No, flight was not thought of as impossible 150 years ago. It was very obviously possible, because birds, insects, and bats all fly. People knew that flight was possible.
150 years ago, we didn’t know how to build a machine that could carry humans into the air. We simply didn’t yet know how to engineer the solution - doesn’t mean we thought it was impossible.
DumbNBANephew t1_j4hufa8 wrote
Come on you know exactly what I meant when I said flight was thought of as impossible. You know I didn't mean any flight, I meant human flight using machines.

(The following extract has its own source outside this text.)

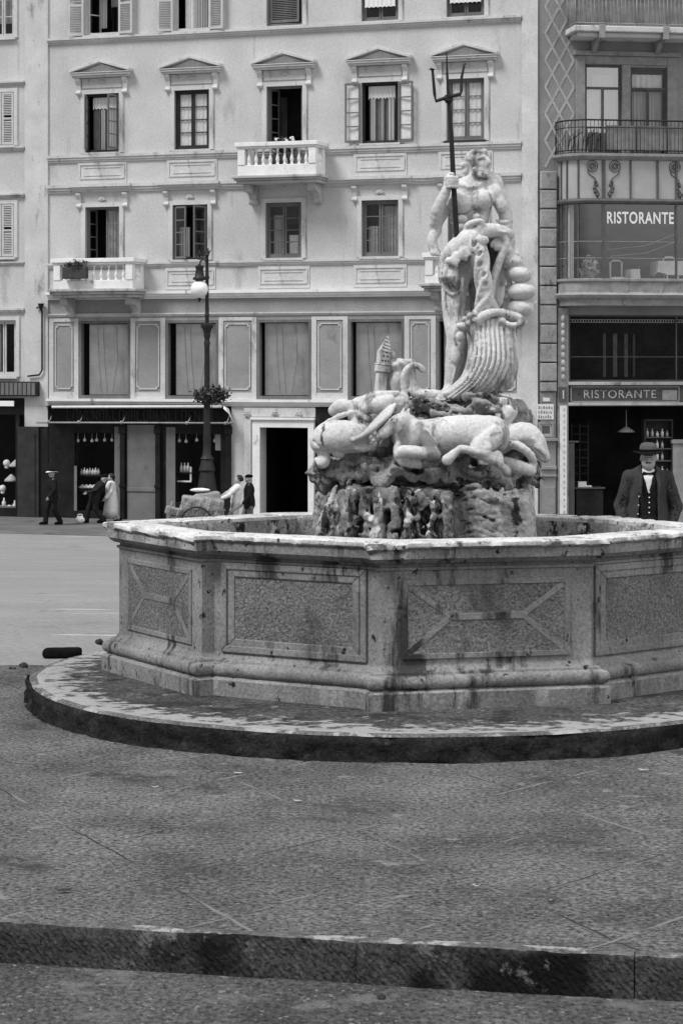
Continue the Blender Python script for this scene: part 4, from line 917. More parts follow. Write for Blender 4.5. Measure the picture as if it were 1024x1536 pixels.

I used flight as an example that many good ideas that improve our understanding of the world do not come from scientists who spend their lives studying the subjects. While there was a part of the scientific community helping flight, it was their (Orvilles) ideas that truly broke the ground on flight, and they weren't researchers who spent their entire lives only working on aeronautics. It's also well known that many people simply didn't believe it could be done.
And that's for a field of physics which has been researched for hundreds of years if not more.
Everything astrophysics touches is so new. Add to it that historically, people who research a certain subject are very averse to new ideas within the subject (because it threatens their standing in the field), and yet many advancements are made by people from outside the field who thought outside the little box those researchers drew.
I only used flight as an example of someone not following traditional or well-accepted knowledge to make a breakthrough.
It is very VERY likely that dark matter is just part of our equations being incorrect. I wouldn't be surprised if someone came up with better theories and equations that challenge our current understanding and result in doing away of dark matter altogether.
Many astrophysics researchers will call blasphemy if you doubt dark matter or go against what's currently accepted to be true. But I think that's only because they are territorial about their work and don't want to be proven wrong.
As a whole, the entire field and all concepts, including dark matter, are in it's infancy. It's very likely that we are wrong about a lot of it and need to keep an open mind.